-- Extracted data --
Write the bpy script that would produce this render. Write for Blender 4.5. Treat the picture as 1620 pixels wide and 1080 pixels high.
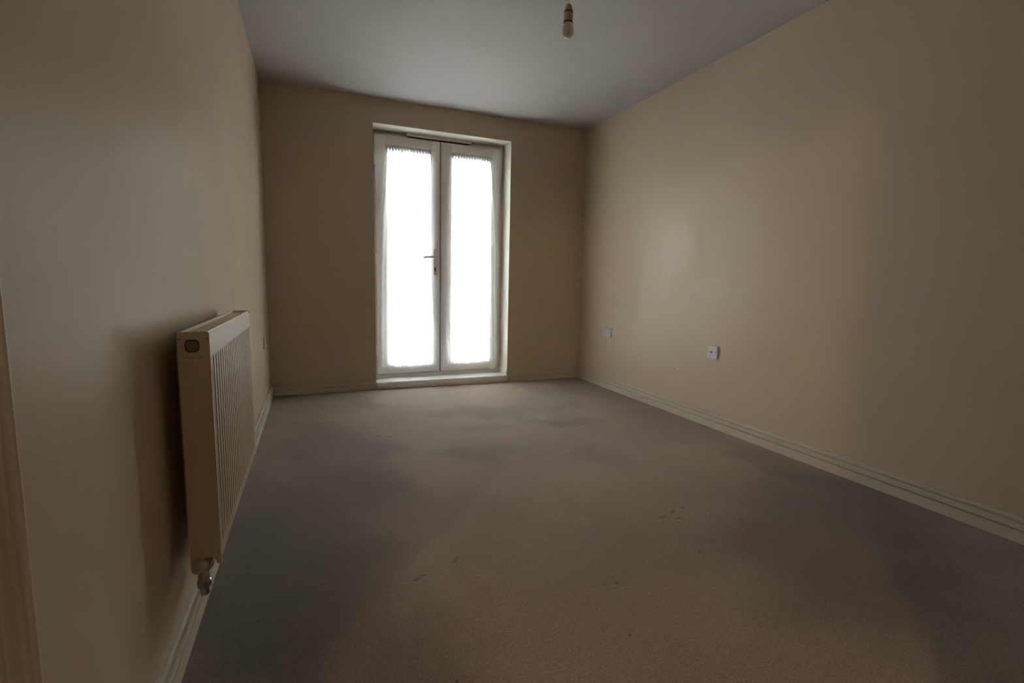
import bpy, bmesh, math, random
from mathutils import Vector, Matrix
random.seed(7)
PI = math.pi
for o in list(bpy.data.objects): bpy.data.objects.remove(o)
S = bpy.context.scene
C = S.collection

# ---------------------------------------------------------------- camera
F_PX = 769.84
cam_d = bpy.data.cameras.new('camera'); cam = bpy.data.objects.new('camera', cam_d); C.objects.link(cam)
cam_d.sensor_fit = 'HORIZONTAL'; cam_d.sensor_width = 36.0; cam_d.lens = 36.0 * F_PX / 1620.0
cam_d.clip_start = 0.02; cam_d.clip_end = 200
r_ = Vector((0.92574145, -0.37762712, 0.02001286)); u_ = Vector((0.02740797, 0.11978454, 0.99242152)); f_ = Vector((0.37716252, 0.91817723, -0.12123951))
m3 = Matrix((r_, u_, -f_)).transposed()
cam.matrix_world = Matrix.Translation((0.327, -4.2567, 0.9452)) @ m3.to_4x4()
S.camera = cam

# ---------------------------------------------------------------- exposure, sky, light
S.view_settings.view_transform = 'Standard'; S.view_settings.look = 'None'
S.view_settings.exposure = 0.0; S.view_settings.gamma = 1.0
S.view_settings.use_curve_mapping = False
S.cycles.sample_clamp_indirect = 80.0; S.cycles.diffuse_bounces = 8; S.cycles.max_bounces = 12; S.cycles.transparent_max_bounces = 16
SKY = 40.0
w = bpy.data.worlds.new('overcast'); S.world = w; w.use_nodes = True
wn = w.node_tree.nodes; wl = w.node_tree.links; wn.clear()
wo = wn.new('ShaderNodeOutputWorld'); bg = wn.new('ShaderNodeBackground'); wl.new(bg.outputs[0], wo.inputs[0])
tc = wn.new('ShaderNodeTexCoord'); sx = wn.new('ShaderNodeSeparateXYZ'); wl.new(tc.outputs['Generated'], sx.inputs[0])
cr = wn.new('ShaderNodeValToRGB'); wl.new(sx.outputs['Z'], cr.inputs[0])
cr.color_ramp.elements[0].position = 0.0; cr.color_ramp.elements[0].color = (.40, .383, .392, 1)
cr.color_ramp.elements[1].position = 1.0; cr.color_ramp.elements[1].color = (1.15, 1.115, 1.16, 1)
wl.new(cr.outputs[0], bg.inputs[0]); bg.inputs[1].default_value = SKY
# sky portal in the french door opening (guides sampling of the sky only)
pl = bpy.data.lights.new('door_sky_portal', 'AREA'); pl.shape = 'RECTANGLE'; pl.size = 1.25; pl.size_y = 2.2
pl.cycles.is_portal = True
po = bpy.data.objects.new('door_sky_portal', pl); C.objects.link(po)
po.location = (1.423, 0.33, 1.13); po.rotation_euler = (-PI/2, 0, 0)      # faces into the room (-y)
# hall lamp shining through the room's doorway behind the camera
hl = bpy.data.lights.new('hall_lamp', 'POINT'); hl.energy = 76.0; hl.color = (1.0, 0.72, 0.45); hl.shadow_soft_size = 0.05
ho = bpy.data.objects.new('hall_lamp', hl); C.objects.link(ho); ho.location = (-0.57, -5.79, 2.10)

# ---------------------------------------------------------------- dimensions
W, H = 2.8015, 2.4
DL, DR, DT, DS = 0.817, 2.029, 2.205, 0.064
RY = -4.50          # rear wall face
FY = 0.205          # door frame face
LY = 0.158          # leaf face
SK = 0.097; SKT = 0.018

# ---------------------------------------------------------------- helpers
def box(bm, x0, y0, z0, x1, y1, z1):
    v = [bm.verts.new(p) for p in ((x0,y0,z0),(x1,y0,z0),(x1,y1,z0),(x0,y1,z0),(x0,y0,z1),(x1,y0,z1),(x1,y1,z1),(x0,y1,z1))]
    for f in ((0,3,2,1),(4,5,6,7),(0,1,5,4),(1,2,6,5),(2,3,7,6),(3,0,4,7)):
        bm.faces.new([v[i] for i in f])
def prism(bm, prof, a, b):
    """prof: list of 3D points at start; a->b translation vector b (Vector)"""
    v0 = [bm.verts.new(Vector(p) + Vector(a)) for p in prof]; v1 = [bm.verts.new(Vector(p) + Vector(b)) for p in prof]
    n = len(prof); bm.faces.new(v0[::-1]); bm.faces.new(v1)
    for i in range(n): bm.faces.new([v0[i], v0[(i+1) % n], v1[(i+1) % n], v1[i]])
def ring_tube(bm, pts, rads, seg=20, cap=True):
    """tube through points with radii"""
    rings = []
    n = len(pts); pts = [Vector(p) for p in pts]
    up = None
    for i, p in enumerate(pts):
        if i == 0: t = pts[1] - p
        elif i == n-1: t = p - pts[i-1]
        else: t = pts[i+1] - pts[i-1]
        if t.length < 1e-9: t = Vector((0,0,1))
        t.normalize()
        if up is None:
            up = Vector((1,0,0)) if abs(t.x) < .9 else Vector((0,1,0))
        a = (up - t*up.dot(t)).normalized(); b = t.cross(a); up = a
        rings.append([bm.verts.new(p + (a*math.cos(2*PI*k/seg) + b*math.sin(2*PI*k/seg))*rads[i]) for k in range(seg)])
    for i in range(n-1):
        for k in range(seg):
            bm.faces.new([rings[i][k], rings[i][(k+1) % seg], rings[i+1][(k+1) % seg], rings[i+1][k]])
    if cap:
        bm.faces.new(rings[0][::-1]); bm.faces.new(rings[-1])
def rrect(cx, cz, w_, h_, r, n=6):
    out = []
    for (sx_, sz_, a0) in ((1,1,0),(-1,1,90),(-1,-1,180),(1,-1,270)):
        for k in range(n+1):
            a = math.radians(a0 + 90*k/n)
            out.append((cx + sx_*(w_/2-r) + r*math.cos(a), cz + sz_*(h_/2-r) + r*math.sin(a)))
    return out
def obj(name, bm, mat, parent=None, smooth=False, bevel=0, bseg=2):
    bmesh.ops.remove_doubles(bm, verts=bm.verts, dist=1e-6)
    bmesh.ops.recalc_face_normals(bm, faces=bm.faces)
    me = bpy.data.meshes.new(name); bm.to_mesh(me); bm.free()
    o = bpy.data.objects.new(name, me); C.objects.link(o)
    me.materials.append(mat)
    if smooth:
        for p in me.polygons: p.use_smooth = True
    if bevel:
        b = o.modifiers.new('bevel', 'BEVEL'); b.width = bevel; b.segments = bseg; b.limit_method = 'ANGLE'; b.angle_limit = math.radians(40)
        if smooth or bseg > 1:
            for p in me.polygons: p.use_smooth = True
            wn_ = o.modifiers.new('wn', 'WEIGHTED_NORMAL'); wn_.keep_sharp = False
    if parent:
        o.parent = parent; o.matrix_parent_inverse = Matrix.Translation(parent.location).inverted()
    return o
def struct(name, bm, mat, parent=None, **k):
    o = obj(name, bm, mat, parent, **k)
    if not parent: o['kind'] = 'structure'
    return o
def thing(name, label, cat, loc, group=None):
    o = bpy.data.objects.new(name, None); C.objects.link(o); o.location = loc; o.empty_display_size = .05
    o['label'] = label; o['category'] = cat
    if group: o['group'] = group
    return o
def tag(o, label, cat, group=None):
    o['label'] = label; o['category'] = cat
    if group: o['group'] = group
    return o

# ---------------------------------------------------------------- materials
def new_mat(name):
    m = bpy.data.materials.new(name); m.use_nodes = True; n = m.node_tree.nodes; l = m.node_tree.links
    return m, n, l, n['Principled BSDF']
def simple(name, col, rough=.5, metal=0, spec=.5, bump=0, bscale=200, var=0):
    m, n, l, b = new_mat(name)
    b.inputs['Base Color'].default_value = (*col, 1); b.inputs['Roughness'].default_value = rough
    b.inputs['Metallic'].default_value = metal; b.inputs['Specular IOR Level'].default_value = spec
    g = n.new('ShaderNodeNewGeometry')
    if var:
        nz = n.new('ShaderNodeTexNoise'); nz.inputs['Scale'].default_value = 6; nz.inputs['Detail'].default_value = 4
        l.new(g.outputs['Position'], nz.inputs['Vector'])
        mx = n.new('ShaderNodeMix'); mx.data_type = 'RGBA'
        mx.inputs[6].default_value = (*[c*(1-var) for c in col], 1); mx.inputs[7].default_value = (*[min(1, c*(1+var)) for c in col], 1)
        l.new(nz.outputs[0], mx.inputs[0]); l.new(mx.outputs[2], b.inputs['Base Color'])
    if bump:
        nb = n.new('ShaderNodeTexNoise'); nb.inputs['Scale'].default_value = bscale; nb.inputs['Detail'].default_value = 3
        l.new(g.outputs['Position'], nb.inputs['Vector'])
        bp = n.new('ShaderNodeBump'); bp.inputs['Strength'].default_value = bump; bp.inputs['Distance'].default_value = .002
        l.new(nb.outputs[0], bp.inputs['Height']); l.new(bp.outputs[0], b.inputs['Normal'])
    return m
WALLC = (0.56, 0.465, 0.345)
def wall_mat(name, marks=(), rough=.42, spec=.22):
    m, n, l, b = new_mat(name)
    g = n.new('ShaderNodeNewGeometry')
    nz = n.new('ShaderNodeTexNoise'); nz.inputs['Scale'].default_value = 2.2; nz.inputs['Detail'].default_value = 5; nz.inputs['Roughness'].default_value = .6
    l.new(g.outputs['Position'], nz.inputs['Vector'])
    mx = n.new('ShaderNodeMix'); mx.data_type = 'RGBA'
    mx.inputs[6].default_value = (*[c*.95 for c in WALLC], 1); mx.inputs[7].default_value = (*[c*1.05 for c in WALLC], 1)
    l.new(nz.outputs[0], mx.inputs[0]); l.new(mx.outputs[2], b.inputs['Base Color'])
    # emulsion sheen uneven: rubbed patches are glossier
    rr = n.new('ShaderNodeMapRange'); l.new(nz.outputs[0], rr.inputs[0])
    rr.inputs[1].default_value = .35; rr.inputs[2].default_value = .65; rr.inputs[3].default_value = rough+.05; rr.inputs[4].default_value = rough-.05
    last = rr.outputs[0]; ccol = mx.outputs[2]
    for (cx, cy, cz, sy, sz) in marks:
        mp = n.new('ShaderNodeMapping'); mp.vector_type = 'TEXTURE'
        mp.inputs['Location'].default_value = (cx, cy, cz); mp.inputs['Scale'].default_value = (1, sy, sz)
        l.new(g.outputs['Position'], mp.inputs['Vector'])
        ln = n.new('ShaderNodeVectorMath'); ln.operation = 'LENGTH'; l.new(mp.outputs[0], ln.inputs[0])
        mr = n.new('ShaderNodeMapRange'); mr.interpolation_type = 'SMOOTHSTEP'; l.new(ln.outputs['Value'], mr.inputs[0])
        mr.inputs[1].default_value = .7; mr.inputs[2].default_value = 1.15; mr.inputs[3].default_value = .10; mr.inputs[4].default_value = 0
        tn = n.new('ShaderNodeMapRange'); l.new(ln.outputs['Value'], tn.inputs[0])
        tn.inputs[1].default_value = .88; tn.inputs[2].default_value = 1.06; tn.inputs[3].default_value = 1.045; tn.inputs[4].default_value = 1.0
        vs = n.new('ShaderNodeVectorMath'); vs.operation = 'SCALE'; l.new(ccol, vs.inputs[0]); l.new(tn.outputs[0], vs.inputs['Scale']); ccol = vs.outputs[0]
        sb = n.new('ShaderNodeMath'); sb.operation = 'SUBTRACT'; l.new(last, sb.inputs[0]); l.new(mr.outputs[0], sb.inputs[1]); last = sb.outputs[0]
    l.new(ccol, b.inputs['Base Color']); l.new(last, b.inputs['Roughness'])
    b.inputs['Specular IOR Level'].default_value = spec
    nb = n.new('ShaderNodeTexNoise'); nb.inputs['Scale'].default_value = 170; nb.inputs['Detail'].default_value = 3
    l.new(g.outputs['Position'], nb.inputs['Vector'])
    nc = n.new('ShaderNodeTexNoise'); nc.inputs['Scale'].default_value = 5; nc.inputs['Detail'].default_value = 2
    l.new(g.outputs['Position'], nc.inputs['Vector'])
    ad = n.new('ShaderNodeMath'); ad.operation = 'MULTIPLY_ADD'; l.new(nc.outputs[0], ad.inputs[0]); ad.inputs[1].default_value = 2.2; l.new(nb.outputs[0], ad.inputs[2])
    bp = n.new('ShaderNodeBump'); bp.inputs['Strength'].default_value = .35; bp.inputs['Distance'].default_value = .0012
    l.new(ad.outputs[0], bp.inputs['Height']); l.new(bp.outputs[0], b.inputs['Normal'])
    return m
M = {}
M['wall'] = wall_mat('cream_wall_paint')
M['wall_left'] = wall_mat('cream_wall_paint_flat', (), .36, .015)
M['wall_right'] = wall_mat('cream_wall_paint_rubbed', [(W, -1.36, 1.22, .20, .19), (W, -1.08, 1.10, .10, .14), (W, -1.25, .95, .09, .13), (W, -1.70, .93, .20, .07)])
M['ceiling'] = simple('white_ceiling_paint', (.47, .45, .435), .75, spec=.2, bump=.25, bscale=120, var=.02)
M['reveal'] = simple('white_reveal_paint', (.74, .71, .64), .45, bump=.15, var=.02)
M['far'] = simple('darkened_unseen_wall', (.16, .115, .075), .6)  # unseen rear and hall walls, colour darkened to cut bounce into the room
M['gloss'] = simple('cream_gloss_trim', (.56, .515, .425), .50, spec=.15, bump=.08, bscale=90, var=.03)
M['sill'] = simple('white_gloss_sill', (.80, .80, .78), .25, bump=.05, bscale=60)
M['upvc'] = simple('white_upvc', (.75, .725, .69), .33)
M['seal'] = simple('dark_rubber_seal', (.03, .025, .02), .7)
M['handle'] = simple('white_handle', (.60, .59, .56), .3)
M['black'] = simple('black_hole', (.01, .01, .01), .6)
M['rad'] = simple('cream_white_enamel', (.47, .385, .28), .48, spec=.06, var=.02)
M['radside'] = simple('yellowed_side_plastic', (.72, .58, .40), .45, spec=.2, var=.02)
M['cap'] = simple('grey_plastic_cap', (.20, .18, .17), .35)
M['capring'] = simple('dark_cap_ring', (.035, .025, .02), .5)
M['chrome'] = simple('chrome', (.45, .43, .41), .18, metal=1)
M['valvecap'] = simple('cream_valve_cap', (.60, .50, .36), .4)
M['plate'] = simple('white_plastic_plate', (.58, .57, .60), .35)
M['pendant'] = simple('yellowed_lampholder_plastic', (.62, .50, .34), .4)
M['bulb'] = None

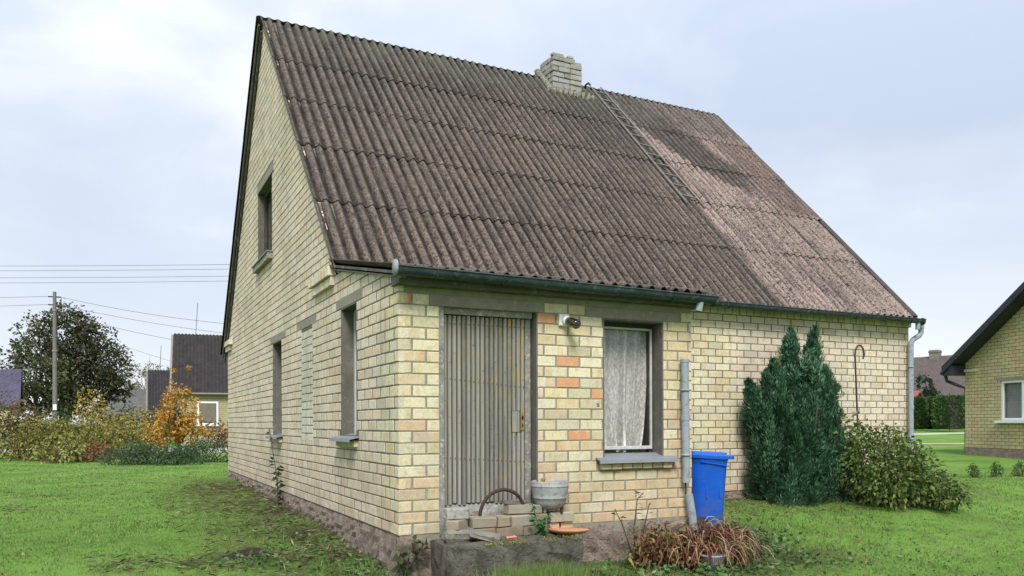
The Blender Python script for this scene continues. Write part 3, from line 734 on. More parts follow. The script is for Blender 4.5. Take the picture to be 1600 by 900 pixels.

-- To do --
Pictures stay out. Print the data exactly, from its first line through the line containing "S.camera = cam".

-- Output of the exercise --
Write the bpy script that would produce this render. Write for Blender 4.5. Treat the picture as 1620 pixels wide and 1080 pixels high.
import bpy, bmesh, math, random
from mathutils import Vector, Matrix
random.seed(7)
PI = math.pi
for o in list(bpy.data.objects): bpy.data.objects.remove(o)
S = bpy.context.scene
C = S.collection

# ---------------------------------------------------------------- camera
F_PX = 769.84
cam_d = bpy.data.cameras.new('camera'); cam = bpy.data.objects.new('camera', cam_d); C.objects.link(cam)
cam_d.sensor_fit = 'HORIZONTAL'; cam_d.sensor_width = 36.0; cam_d.lens = 36.0 * F_PX / 1620.0
cam_d.clip_start = 0.02; cam_d.clip_end = 200
r_ = Vector((0.92574145, -0.37762712, 0.02001286)); u_ = Vector((0.02740797, 0.11978454, 0.99242152)); f_ = Vector((0.37716252, 0.91817723, -0.12123951))
m3 = Matrix((r_, u_, -f_)).transposed()
cam.matrix_world = Matrix.Translation((0.327, -4.2567, 0.9452)) @ m3.to_4x4()
S.camera = cam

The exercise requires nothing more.